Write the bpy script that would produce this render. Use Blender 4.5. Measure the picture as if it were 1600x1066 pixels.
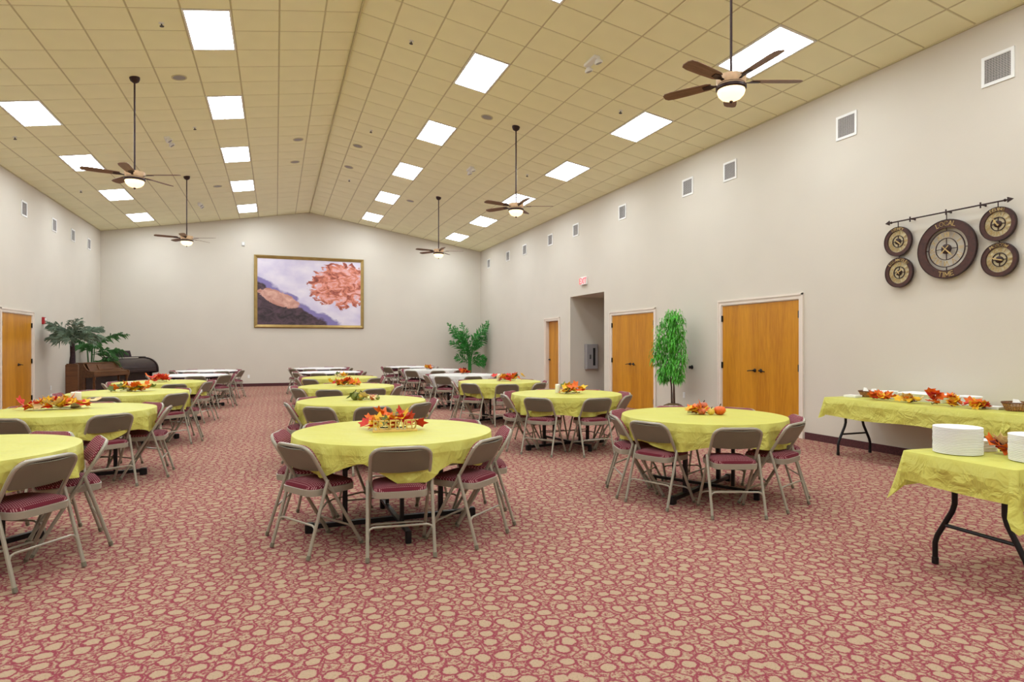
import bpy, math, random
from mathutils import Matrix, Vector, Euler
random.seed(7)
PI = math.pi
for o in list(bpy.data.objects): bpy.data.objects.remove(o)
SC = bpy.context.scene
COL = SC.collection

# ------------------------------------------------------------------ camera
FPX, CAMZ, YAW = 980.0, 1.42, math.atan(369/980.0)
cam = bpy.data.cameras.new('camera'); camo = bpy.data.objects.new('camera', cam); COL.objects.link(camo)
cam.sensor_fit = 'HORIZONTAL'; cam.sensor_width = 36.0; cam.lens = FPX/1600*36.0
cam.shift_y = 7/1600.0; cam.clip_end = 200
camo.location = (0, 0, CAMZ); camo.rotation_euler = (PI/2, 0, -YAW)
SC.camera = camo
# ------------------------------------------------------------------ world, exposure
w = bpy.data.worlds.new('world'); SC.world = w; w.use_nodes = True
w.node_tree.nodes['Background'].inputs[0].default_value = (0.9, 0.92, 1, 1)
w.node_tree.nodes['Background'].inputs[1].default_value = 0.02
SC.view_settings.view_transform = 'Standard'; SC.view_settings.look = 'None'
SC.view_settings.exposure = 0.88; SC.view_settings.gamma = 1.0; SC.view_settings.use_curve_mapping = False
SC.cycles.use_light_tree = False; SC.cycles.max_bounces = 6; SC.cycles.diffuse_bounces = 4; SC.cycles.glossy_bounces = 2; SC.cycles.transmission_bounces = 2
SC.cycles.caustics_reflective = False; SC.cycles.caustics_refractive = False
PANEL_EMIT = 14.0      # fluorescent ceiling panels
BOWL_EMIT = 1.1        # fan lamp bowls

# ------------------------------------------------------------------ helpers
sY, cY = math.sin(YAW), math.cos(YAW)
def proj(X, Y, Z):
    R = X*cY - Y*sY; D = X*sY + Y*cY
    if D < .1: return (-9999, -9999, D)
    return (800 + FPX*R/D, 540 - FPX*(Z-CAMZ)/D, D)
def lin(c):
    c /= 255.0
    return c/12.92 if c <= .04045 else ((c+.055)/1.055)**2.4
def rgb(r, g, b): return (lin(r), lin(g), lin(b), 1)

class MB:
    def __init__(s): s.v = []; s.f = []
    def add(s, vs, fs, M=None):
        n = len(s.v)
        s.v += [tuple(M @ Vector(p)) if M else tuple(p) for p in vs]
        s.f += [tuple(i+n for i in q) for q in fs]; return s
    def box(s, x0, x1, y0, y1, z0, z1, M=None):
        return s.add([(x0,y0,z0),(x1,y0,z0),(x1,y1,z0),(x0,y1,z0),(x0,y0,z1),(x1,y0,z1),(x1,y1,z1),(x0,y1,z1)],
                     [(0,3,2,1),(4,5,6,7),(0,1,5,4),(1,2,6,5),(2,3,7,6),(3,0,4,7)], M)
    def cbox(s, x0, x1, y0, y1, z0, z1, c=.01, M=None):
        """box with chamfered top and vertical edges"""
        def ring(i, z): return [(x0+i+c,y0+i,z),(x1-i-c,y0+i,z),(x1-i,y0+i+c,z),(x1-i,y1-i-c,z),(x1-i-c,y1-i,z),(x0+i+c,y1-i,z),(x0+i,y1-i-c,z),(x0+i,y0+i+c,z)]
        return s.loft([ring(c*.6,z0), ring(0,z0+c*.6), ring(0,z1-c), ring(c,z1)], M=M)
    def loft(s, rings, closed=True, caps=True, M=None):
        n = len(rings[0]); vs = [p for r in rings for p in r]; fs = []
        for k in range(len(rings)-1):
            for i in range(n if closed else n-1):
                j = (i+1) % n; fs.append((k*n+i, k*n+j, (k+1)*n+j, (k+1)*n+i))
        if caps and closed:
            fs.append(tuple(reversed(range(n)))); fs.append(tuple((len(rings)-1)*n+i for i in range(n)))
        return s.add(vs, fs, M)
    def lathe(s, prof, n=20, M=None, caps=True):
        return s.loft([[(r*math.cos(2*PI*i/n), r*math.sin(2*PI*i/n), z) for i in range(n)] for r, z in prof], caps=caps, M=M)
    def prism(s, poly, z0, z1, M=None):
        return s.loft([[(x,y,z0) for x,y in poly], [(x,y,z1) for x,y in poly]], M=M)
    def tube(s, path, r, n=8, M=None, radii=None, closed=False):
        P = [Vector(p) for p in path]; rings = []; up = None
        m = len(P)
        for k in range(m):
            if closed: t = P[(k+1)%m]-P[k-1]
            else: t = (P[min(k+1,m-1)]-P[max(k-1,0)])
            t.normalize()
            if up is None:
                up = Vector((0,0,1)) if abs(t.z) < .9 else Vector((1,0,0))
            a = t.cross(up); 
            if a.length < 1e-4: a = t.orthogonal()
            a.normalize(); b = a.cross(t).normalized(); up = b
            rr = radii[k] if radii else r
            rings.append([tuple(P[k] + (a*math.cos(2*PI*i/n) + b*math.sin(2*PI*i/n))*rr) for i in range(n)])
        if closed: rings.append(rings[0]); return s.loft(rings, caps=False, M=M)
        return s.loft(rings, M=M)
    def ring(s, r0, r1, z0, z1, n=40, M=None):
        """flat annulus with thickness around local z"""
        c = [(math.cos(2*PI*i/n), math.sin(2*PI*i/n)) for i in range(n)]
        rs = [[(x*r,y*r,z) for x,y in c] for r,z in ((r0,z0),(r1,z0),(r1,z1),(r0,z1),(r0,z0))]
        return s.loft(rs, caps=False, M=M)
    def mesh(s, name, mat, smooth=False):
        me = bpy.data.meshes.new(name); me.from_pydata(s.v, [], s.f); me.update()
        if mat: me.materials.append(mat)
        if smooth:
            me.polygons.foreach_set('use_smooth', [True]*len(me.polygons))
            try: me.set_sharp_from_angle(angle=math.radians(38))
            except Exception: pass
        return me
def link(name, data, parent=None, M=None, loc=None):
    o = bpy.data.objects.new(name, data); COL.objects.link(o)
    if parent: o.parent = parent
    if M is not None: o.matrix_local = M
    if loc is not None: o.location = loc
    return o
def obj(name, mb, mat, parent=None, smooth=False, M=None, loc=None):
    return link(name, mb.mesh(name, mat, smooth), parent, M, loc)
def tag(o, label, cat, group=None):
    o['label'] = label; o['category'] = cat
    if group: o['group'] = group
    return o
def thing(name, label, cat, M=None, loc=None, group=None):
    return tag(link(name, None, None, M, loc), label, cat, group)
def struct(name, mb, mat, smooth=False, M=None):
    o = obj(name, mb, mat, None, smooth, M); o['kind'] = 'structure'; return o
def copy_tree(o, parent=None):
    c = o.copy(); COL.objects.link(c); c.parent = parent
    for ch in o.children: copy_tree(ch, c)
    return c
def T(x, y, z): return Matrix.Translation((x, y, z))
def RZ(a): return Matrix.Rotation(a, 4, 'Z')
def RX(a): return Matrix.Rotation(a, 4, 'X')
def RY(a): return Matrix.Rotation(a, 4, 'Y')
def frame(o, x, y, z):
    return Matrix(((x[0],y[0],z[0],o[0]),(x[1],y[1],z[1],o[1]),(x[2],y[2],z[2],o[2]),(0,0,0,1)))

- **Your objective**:
Make an exact reproduction of the listing above, without any pictures.

- **Solution for this task**:
Write the bpy script that would produce this render. Use Blender 4.5. Measure the picture as if it were 1600x1066 pixels.
import bpy, math, random
from mathutils import Matrix, Vector, Euler
random.seed(7)
PI = math.pi
for o in list(bpy.data.objects): bpy.data.objects.remove(o)
SC = bpy.context.scene
COL = SC.collection

# ------------------------------------------------------------------ camera
FPX, CAMZ, YAW = 980.0, 1.42, math.atan(369/980.0)
cam = bpy.data.cameras.new('camera'); camo = bpy.data.objects.new('camera', cam); COL.objects.link(camo)
cam.sensor_fit = 'HORIZONTAL'; cam.sensor_width = 36.0; cam.lens = FPX/1600*36.0
cam.shift_y = 7/1600.0; cam.clip_end = 200
camo.location = (0, 0, CAMZ); camo.rotation_euler = (PI/2, 0, -YAW)
SC.camera = camo
# ------------------------------------------------------------------ world, exposure
w = bpy.data.worlds.new('world'); SC.world = w; w.use_nodes = True
w.node_tree.nodes['Background'].inputs[0].default_value = (0.9, 0.92, 1, 1)
w.node_tree.nodes['Background'].inputs[1].default_value = 0.02
SC.view_settings.view_transform = 'Standard'; SC.view_settings.look = 'None'
SC.view_settings.exposure = 0.88; SC.view_settings.gamma = 1.0; SC.view_settings.use_curve_mapping = False
SC.cycles.use_light_tree = False; SC.cycles.max_bounces = 6; SC.cycles.diffuse_bounces = 4; SC.cycles.glossy_bounces = 2; SC.cycles.transmission_bounces = 2
SC.cycles.caustics_reflective = False; SC.cycles.caustics_refractive = False
PANEL_EMIT = 14.0      # fluorescent ceiling panels
BOWL_EMIT = 1.1        # fan lamp bowls

# ------------------------------------------------------------------ helpers
sY, cY = math.sin(YAW), math.cos(YAW)
def proj(X, Y, Z):
    R = X*cY - Y*sY; D = X*sY + Y*cY
    if D < .1: return (-9999, -9999, D)
    return (800 + FPX*R/D, 540 - FPX*(Z-CAMZ)/D, D)
def lin(c):
    c /= 255.0
    return c/12.92 if c <= .04045 else ((c+.055)/1.055)**2.4
def rgb(r, g, b): return (lin(r), lin(g), lin(b), 1)

class MB:
    def __init__(s): s.v = []; s.f = []
    def add(s, vs, fs, M=None):
        n = len(s.v)
        s.v += [tuple(M @ Vector(p)) if M else tuple(p) for p in vs]
        s.f += [tuple(i+n for i in q) for q in fs]; return s
    def box(s, x0, x1, y0, y1, z0, z1, M=None):
        return s.add([(x0,y0,z0),(x1,y0,z0),(x1,y1,z0),(x0,y1,z0),(x0,y0,z1),(x1,y0,z1),(x1,y1,z1),(x0,y1,z1)],
                     [(0,3,2,1),(4,5,6,7),(0,1,5,4),(1,2,6,5),(2,3,7,6),(3,0,4,7)], M)
    def cbox(s, x0, x1, y0, y1, z0, z1, c=.01, M=None):
        """box with chamfered top and vertical edges"""
        def ring(i, z): return [(x0+i+c,y0+i,z),(x1-i-c,y0+i,z),(x1-i,y0+i+c,z),(x1-i,y1-i-c,z),(x1-i-c,y1-i,z),(x0+i+c,y1-i,z),(x0+i,y1-i-c,z),(x0+i,y0+i+c,z)]
        return s.loft([ring(c*.6,z0), ring(0,z0+c*.6), ring(0,z1-c), ring(c,z1)], M=M)
    def loft(s, rings, closed=True, caps=True, M=None):
        n = len(rings[0]); vs = [p for r in rings for p in r]; fs = []
        for k in range(len(rings)-1):
            for i in range(n if closed else n-1):
                j = (i+1) % n; fs.append((k*n+i, k*n+j, (k+1)*n+j, (k+1)*n+i))
        if caps and closed:
            fs.append(tuple(reversed(range(n)))); fs.append(tuple((len(rings)-1)*n+i for i in range(n)))
        return s.add(vs, fs, M)
    def lathe(s, prof, n=20, M=None, caps=True):
        return s.loft([[(r*math.cos(2*PI*i/n), r*math.sin(2*PI*i/n), z) for i in range(n)] for r, z in prof], caps=caps, M=M)
    def prism(s, poly, z0, z1, M=None):
        return s.loft([[(x,y,z0) for x,y in poly], [(x,y,z1) for x,y in poly]], M=M)
    def tube(s, path, r, n=8, M=None, radii=None, closed=False):
        P = [Vector(p) for p in path]; rings = []; up = None
        m = len(P)
        for k in range(m):
            if closed: t = P[(k+1)%m]-P[k-1]
            else: t = (P[min(k+1,m-1)]-P[max(k-1,0)])
            t.normalize()
            if up is None:
                up = Vector((0,0,1)) if abs(t.z) < .9 else Vector((1,0,0))
            a = t.cross(up); 
            if a.length < 1e-4: a = t.orthogonal()
            a.normalize(); b = a.cross(t).normalized(); up = b
            rr = radii[k] if radii else r
            rings.append([tuple(P[k] + (a*math.cos(2*PI*i/n) + b*math.sin(2*PI*i/n))*rr) for i in range(n)])
        if closed: rings.append(rings[0]); return s.loft(rings, caps=False, M=M)
        return s.loft(rings, M=M)
    def ring(s, r0, r1, z0, z1, n=40, M=None):
        """flat annulus with thickness around local z"""
        c = [(math.cos(2*PI*i/n), math.sin(2*PI*i/n)) for i in range(n)]
        rs = [[(x*r,y*r,z) for x,y in c] for r,z in ((r0,z0),(r1,z0),(r1,z1),(r0,z1),(r0,z0))]
        return s.loft(rs, caps=False, M=M)
    def mesh(s, name, mat, smooth=False):
        me = bpy.data.meshes.new(name); me.from_pydata(s.v, [], s.f); me.update()
        if mat: me.materials.append(mat)
        if smooth:
            me.polygons.foreach_set('use_smooth', [True]*len(me.polygons))
            try: me.set_sharp_from_angle(angle=math.radians(38))
            except Exception: pass
        return me
def link(name, data, parent=None, M=None, loc=None):
    o = bpy.data.objects.new(name, data); COL.objects.link(o)
    if parent: o.parent = parent
    if M is not None: o.matrix_local = M
    if loc is not None: o.location = loc
    return o
def obj(name, mb, mat, parent=None, smooth=False, M=None, loc=None):
    return link(name, mb.mesh(name, mat, smooth), parent, M, loc)
def tag(o, label, cat, group=None):
    o['label'] = label; o['category'] = cat
    if group: o['group'] = group
    return o
def thing(name, label, cat, M=None, loc=None, group=None):
    return tag(link(name, None, None, M, loc), label, cat, group)
def struct(name, mb, mat, smooth=False, M=None):
    o = obj(name, mb, mat, None, smooth, M); o['kind'] = 'structure'; return o
def copy_tree(o, parent=None):
    c = o.copy(); COL.objects.link(c); c.parent = parent
    for ch in o.children: copy_tree(ch, c)
    return c
def T(x, y, z): return Matrix.Translation((x, y, z))
def RZ(a): return Matrix.Rotation(a, 4, 'Z')
def RX(a): return Matrix.Rotation(a, 4, 'X')
def RY(a): return Matrix.Rotation(a, 4, 'Y')
def frame(o, x, y, z):
    return Matrix(((x[0],y[0],z[0],o[0]),(x[1],y[1],z[1],o[1]),(x[2],y[2],z[2],o[2]),(0,0,0,1)))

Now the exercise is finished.